EXERCISE
Check the listing below for lines that hold "base". How many are there? Please give only the number.

DATA BLOCK

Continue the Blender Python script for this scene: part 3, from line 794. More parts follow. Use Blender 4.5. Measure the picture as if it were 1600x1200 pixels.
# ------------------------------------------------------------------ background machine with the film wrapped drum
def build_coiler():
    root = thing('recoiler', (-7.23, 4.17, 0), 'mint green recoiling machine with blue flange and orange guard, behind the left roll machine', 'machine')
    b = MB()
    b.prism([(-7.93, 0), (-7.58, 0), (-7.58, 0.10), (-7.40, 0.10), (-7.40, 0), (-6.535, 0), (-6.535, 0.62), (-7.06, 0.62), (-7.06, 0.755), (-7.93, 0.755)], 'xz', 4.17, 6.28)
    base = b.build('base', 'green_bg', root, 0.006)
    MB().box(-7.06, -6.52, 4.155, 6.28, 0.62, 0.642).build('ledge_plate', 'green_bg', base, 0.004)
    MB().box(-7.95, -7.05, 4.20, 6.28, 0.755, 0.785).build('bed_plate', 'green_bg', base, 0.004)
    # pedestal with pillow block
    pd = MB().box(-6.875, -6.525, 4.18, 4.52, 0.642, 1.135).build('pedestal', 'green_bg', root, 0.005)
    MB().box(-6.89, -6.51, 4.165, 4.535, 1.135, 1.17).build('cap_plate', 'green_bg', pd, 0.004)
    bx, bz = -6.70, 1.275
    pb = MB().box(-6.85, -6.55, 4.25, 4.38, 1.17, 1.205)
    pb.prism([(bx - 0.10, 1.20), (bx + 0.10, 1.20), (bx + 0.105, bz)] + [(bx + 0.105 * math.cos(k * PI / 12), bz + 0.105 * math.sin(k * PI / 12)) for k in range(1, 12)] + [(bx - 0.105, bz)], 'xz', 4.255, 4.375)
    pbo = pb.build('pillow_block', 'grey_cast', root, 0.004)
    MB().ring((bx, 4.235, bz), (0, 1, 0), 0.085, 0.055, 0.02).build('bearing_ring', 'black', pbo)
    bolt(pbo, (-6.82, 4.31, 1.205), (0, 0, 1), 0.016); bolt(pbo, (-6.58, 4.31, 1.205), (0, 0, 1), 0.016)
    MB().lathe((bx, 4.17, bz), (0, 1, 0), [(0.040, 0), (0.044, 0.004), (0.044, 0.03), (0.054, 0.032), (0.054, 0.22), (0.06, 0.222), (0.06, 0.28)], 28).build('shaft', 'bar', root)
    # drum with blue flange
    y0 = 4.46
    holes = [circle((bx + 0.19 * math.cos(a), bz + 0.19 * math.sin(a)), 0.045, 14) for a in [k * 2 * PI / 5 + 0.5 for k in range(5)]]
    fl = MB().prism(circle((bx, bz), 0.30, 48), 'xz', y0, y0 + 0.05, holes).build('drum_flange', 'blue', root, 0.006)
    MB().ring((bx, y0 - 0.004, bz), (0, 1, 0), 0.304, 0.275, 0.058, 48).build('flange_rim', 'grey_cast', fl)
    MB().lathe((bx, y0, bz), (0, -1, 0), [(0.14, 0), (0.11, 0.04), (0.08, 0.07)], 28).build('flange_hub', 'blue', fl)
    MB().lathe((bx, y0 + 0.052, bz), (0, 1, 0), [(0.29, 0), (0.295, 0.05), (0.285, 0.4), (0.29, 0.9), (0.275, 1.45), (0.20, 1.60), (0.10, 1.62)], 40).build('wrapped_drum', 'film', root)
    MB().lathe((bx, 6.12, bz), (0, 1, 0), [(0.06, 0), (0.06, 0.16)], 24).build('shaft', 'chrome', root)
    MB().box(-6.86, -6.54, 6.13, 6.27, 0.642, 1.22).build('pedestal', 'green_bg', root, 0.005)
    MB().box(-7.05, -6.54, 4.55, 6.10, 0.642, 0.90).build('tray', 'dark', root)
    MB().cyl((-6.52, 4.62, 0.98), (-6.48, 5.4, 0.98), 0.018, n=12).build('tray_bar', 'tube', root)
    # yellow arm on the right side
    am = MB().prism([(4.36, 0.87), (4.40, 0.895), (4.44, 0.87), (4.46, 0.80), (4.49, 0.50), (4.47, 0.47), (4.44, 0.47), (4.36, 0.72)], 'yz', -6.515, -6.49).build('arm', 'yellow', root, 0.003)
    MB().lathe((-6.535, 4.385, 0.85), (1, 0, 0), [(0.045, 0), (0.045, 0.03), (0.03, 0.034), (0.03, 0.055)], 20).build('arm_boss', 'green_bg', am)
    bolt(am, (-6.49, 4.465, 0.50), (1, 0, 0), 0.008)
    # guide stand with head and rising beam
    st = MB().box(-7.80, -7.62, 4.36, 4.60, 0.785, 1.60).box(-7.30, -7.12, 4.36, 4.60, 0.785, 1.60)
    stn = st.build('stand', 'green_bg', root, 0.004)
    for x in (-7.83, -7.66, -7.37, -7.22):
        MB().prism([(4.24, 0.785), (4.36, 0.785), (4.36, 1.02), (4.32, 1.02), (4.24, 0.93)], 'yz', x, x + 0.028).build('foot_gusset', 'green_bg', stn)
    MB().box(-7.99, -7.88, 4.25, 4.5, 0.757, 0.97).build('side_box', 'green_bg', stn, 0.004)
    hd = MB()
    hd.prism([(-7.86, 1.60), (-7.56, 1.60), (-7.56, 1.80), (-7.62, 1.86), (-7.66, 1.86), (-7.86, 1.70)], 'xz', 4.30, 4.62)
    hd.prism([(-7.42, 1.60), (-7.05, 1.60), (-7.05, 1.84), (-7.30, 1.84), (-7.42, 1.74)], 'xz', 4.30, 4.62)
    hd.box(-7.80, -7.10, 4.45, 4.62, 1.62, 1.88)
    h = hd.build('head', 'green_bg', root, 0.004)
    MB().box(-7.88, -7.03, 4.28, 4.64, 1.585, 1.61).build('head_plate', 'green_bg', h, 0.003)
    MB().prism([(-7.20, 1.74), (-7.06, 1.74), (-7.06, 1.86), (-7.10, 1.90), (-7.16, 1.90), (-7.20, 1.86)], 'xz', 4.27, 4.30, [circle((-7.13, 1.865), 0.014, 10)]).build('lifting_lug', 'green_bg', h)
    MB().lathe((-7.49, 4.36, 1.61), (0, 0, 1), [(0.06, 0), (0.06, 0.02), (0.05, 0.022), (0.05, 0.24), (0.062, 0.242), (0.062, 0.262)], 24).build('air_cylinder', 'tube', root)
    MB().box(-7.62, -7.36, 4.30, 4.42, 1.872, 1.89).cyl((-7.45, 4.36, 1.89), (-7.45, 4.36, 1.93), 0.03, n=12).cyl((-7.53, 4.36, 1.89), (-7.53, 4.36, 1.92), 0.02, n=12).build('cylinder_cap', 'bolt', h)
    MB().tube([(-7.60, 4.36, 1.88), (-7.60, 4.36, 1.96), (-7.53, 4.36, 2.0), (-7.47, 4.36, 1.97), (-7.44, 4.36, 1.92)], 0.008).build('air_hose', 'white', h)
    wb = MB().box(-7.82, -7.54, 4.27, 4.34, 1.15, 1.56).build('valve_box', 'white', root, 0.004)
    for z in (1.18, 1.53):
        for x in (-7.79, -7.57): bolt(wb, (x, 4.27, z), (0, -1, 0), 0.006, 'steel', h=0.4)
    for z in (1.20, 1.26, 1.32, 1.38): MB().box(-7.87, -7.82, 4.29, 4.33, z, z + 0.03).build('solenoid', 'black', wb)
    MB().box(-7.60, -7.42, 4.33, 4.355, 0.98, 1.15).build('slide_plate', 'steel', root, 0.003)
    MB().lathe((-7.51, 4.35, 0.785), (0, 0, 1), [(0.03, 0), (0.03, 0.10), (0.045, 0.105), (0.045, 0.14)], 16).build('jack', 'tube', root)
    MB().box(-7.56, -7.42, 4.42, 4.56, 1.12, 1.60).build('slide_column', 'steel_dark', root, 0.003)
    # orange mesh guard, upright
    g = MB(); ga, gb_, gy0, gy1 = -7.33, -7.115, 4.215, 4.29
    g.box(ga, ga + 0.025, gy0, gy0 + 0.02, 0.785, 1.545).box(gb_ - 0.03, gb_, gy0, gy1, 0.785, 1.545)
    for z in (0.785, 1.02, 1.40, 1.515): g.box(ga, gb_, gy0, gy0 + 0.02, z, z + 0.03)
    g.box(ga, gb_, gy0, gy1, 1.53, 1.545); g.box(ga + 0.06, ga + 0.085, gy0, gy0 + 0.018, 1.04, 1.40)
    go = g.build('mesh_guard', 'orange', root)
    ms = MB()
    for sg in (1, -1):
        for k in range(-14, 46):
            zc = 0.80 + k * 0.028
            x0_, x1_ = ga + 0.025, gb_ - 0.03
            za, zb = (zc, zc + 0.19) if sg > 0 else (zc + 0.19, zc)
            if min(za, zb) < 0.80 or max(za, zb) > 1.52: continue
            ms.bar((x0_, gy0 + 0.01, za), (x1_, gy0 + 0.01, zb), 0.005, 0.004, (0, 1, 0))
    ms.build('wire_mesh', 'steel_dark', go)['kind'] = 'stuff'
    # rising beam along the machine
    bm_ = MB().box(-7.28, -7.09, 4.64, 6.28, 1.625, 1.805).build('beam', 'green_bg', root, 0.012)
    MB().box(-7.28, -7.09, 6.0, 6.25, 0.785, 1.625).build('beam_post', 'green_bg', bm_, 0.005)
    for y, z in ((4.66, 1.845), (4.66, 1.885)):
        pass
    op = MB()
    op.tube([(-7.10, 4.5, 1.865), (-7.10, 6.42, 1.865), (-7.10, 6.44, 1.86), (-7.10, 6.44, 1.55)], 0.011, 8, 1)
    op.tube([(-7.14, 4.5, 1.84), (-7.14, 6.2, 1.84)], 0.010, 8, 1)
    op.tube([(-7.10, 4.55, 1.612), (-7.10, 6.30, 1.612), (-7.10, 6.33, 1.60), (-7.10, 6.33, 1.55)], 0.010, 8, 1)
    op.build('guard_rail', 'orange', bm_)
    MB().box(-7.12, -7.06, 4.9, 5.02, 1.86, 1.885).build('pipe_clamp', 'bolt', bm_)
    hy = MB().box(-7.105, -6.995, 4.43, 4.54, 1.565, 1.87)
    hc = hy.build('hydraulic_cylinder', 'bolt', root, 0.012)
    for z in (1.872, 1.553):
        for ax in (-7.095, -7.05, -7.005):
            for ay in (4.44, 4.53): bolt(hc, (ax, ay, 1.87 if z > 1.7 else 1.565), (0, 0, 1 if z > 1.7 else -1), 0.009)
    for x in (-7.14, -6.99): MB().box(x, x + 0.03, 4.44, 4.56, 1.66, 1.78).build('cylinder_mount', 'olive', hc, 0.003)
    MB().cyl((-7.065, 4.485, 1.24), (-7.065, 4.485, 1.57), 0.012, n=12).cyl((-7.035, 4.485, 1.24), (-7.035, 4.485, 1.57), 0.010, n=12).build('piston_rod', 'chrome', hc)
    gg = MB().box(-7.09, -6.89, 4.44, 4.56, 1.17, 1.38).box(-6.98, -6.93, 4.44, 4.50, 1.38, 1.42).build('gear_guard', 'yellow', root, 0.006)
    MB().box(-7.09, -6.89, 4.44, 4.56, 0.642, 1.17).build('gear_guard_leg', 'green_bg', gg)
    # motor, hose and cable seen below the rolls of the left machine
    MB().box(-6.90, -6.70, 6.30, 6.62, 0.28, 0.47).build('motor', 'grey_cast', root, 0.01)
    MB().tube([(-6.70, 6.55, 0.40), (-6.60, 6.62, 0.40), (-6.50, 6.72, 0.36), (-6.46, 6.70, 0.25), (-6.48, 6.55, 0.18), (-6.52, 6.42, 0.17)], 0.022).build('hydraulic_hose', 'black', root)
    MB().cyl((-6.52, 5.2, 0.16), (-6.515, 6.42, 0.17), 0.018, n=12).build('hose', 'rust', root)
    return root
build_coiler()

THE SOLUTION
3